Data —
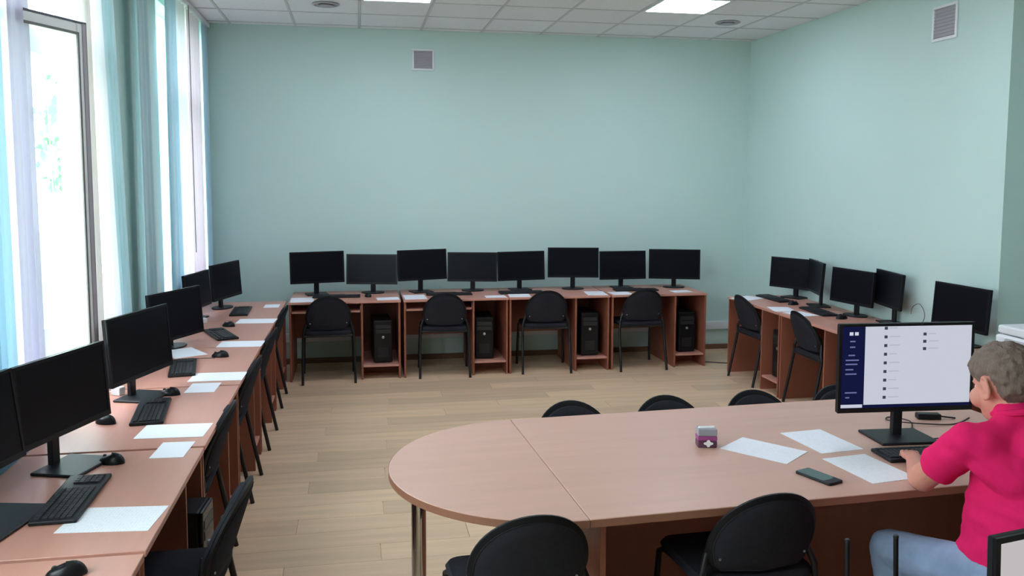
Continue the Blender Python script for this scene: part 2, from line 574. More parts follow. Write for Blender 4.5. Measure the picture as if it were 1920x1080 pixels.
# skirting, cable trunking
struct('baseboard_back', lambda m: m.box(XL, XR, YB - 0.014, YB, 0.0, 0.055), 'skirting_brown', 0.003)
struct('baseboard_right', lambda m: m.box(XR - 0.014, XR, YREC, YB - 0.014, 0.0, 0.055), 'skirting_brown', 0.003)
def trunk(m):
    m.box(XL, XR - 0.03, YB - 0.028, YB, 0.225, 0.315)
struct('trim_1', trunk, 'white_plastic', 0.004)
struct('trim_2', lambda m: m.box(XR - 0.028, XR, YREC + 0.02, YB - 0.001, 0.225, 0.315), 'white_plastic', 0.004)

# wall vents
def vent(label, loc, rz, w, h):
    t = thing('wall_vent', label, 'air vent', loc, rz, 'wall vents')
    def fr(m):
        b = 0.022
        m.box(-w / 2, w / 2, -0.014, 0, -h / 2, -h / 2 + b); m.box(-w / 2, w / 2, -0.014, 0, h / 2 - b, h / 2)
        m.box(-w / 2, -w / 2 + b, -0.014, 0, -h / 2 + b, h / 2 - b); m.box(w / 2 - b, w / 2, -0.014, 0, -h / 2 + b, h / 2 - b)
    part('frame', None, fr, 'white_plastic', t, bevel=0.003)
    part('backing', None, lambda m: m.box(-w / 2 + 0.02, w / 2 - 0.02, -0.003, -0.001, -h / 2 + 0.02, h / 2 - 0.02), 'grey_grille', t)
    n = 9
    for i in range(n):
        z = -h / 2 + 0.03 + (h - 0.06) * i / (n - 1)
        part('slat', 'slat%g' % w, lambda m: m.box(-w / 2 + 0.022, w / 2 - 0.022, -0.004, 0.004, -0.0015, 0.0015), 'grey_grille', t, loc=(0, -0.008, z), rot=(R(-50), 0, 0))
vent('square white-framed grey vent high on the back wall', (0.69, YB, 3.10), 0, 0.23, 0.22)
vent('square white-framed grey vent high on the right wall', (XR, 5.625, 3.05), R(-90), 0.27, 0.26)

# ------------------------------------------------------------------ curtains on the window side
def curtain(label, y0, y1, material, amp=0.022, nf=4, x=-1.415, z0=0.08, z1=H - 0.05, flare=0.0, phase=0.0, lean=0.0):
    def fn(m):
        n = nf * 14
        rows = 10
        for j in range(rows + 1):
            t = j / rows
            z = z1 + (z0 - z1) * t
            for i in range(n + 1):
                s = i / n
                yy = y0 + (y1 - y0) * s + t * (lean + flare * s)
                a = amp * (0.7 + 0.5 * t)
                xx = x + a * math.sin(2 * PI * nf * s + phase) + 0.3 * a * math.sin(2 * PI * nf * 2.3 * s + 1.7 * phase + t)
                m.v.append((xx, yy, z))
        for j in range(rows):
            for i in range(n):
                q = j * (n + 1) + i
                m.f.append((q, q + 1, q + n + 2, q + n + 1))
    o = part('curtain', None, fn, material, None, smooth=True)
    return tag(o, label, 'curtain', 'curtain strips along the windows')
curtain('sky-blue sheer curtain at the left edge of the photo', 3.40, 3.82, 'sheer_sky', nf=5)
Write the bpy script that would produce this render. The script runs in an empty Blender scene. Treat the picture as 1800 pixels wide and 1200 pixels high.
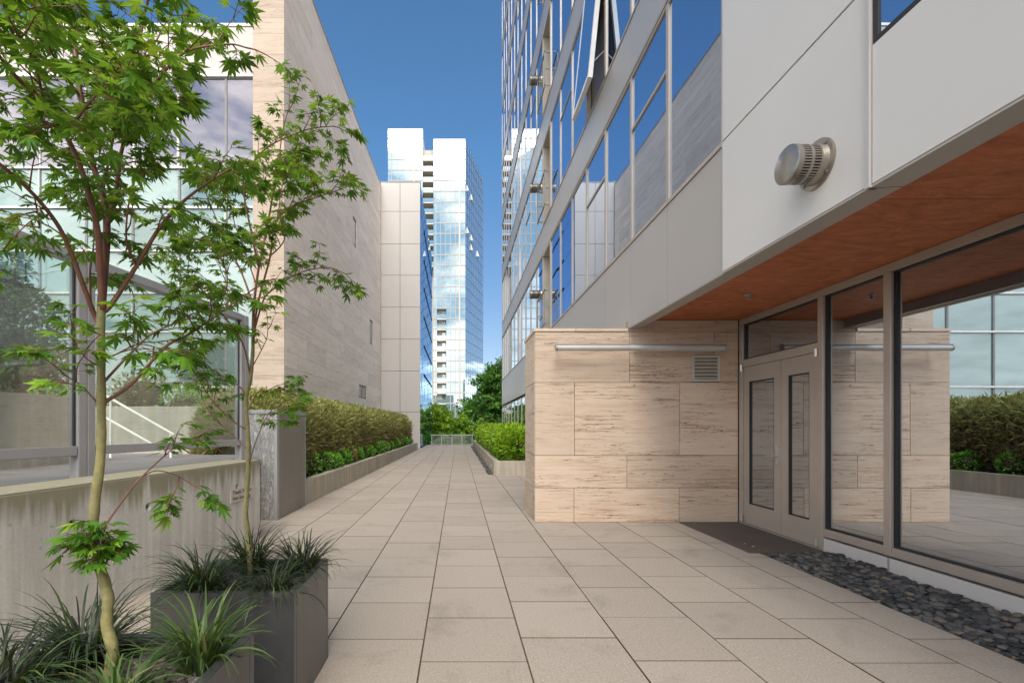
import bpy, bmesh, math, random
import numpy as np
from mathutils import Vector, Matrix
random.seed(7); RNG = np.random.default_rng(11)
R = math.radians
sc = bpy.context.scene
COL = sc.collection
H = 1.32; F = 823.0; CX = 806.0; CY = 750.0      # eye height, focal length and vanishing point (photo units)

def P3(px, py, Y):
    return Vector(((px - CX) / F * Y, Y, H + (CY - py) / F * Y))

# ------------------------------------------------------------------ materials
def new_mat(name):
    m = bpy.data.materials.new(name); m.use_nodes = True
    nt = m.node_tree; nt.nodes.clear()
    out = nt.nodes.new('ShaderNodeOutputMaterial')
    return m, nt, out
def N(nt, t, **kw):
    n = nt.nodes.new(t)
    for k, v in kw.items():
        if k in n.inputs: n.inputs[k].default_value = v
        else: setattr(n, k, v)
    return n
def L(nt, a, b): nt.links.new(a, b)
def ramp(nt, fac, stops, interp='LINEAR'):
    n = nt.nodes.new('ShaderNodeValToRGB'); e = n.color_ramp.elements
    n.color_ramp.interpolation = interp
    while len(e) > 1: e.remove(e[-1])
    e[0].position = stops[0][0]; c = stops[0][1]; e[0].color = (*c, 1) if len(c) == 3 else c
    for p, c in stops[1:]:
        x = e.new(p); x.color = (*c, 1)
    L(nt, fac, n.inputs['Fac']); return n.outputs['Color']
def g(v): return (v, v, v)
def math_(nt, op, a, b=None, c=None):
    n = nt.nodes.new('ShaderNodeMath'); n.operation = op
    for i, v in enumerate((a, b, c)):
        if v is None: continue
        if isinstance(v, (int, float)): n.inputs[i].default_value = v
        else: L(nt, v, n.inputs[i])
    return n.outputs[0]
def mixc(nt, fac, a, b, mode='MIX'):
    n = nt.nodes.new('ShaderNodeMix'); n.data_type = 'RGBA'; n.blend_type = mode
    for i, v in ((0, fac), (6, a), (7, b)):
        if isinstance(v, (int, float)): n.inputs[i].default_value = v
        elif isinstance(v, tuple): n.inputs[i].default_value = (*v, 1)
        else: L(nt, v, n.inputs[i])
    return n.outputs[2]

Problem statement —
From the listing above, pick out every line containing "pixels".

Solved problem —
Continue the Blender Python script for this scene: part 2, from line 574. More parts follow. Write for Blender 4.5. Measure the picture as if it were 1920x1080 pixels.
Write the bpy script that would produce this render. The script runs in an empty Blender scene. Treat the picture as 1800 pixels wide and 1200 pixels high.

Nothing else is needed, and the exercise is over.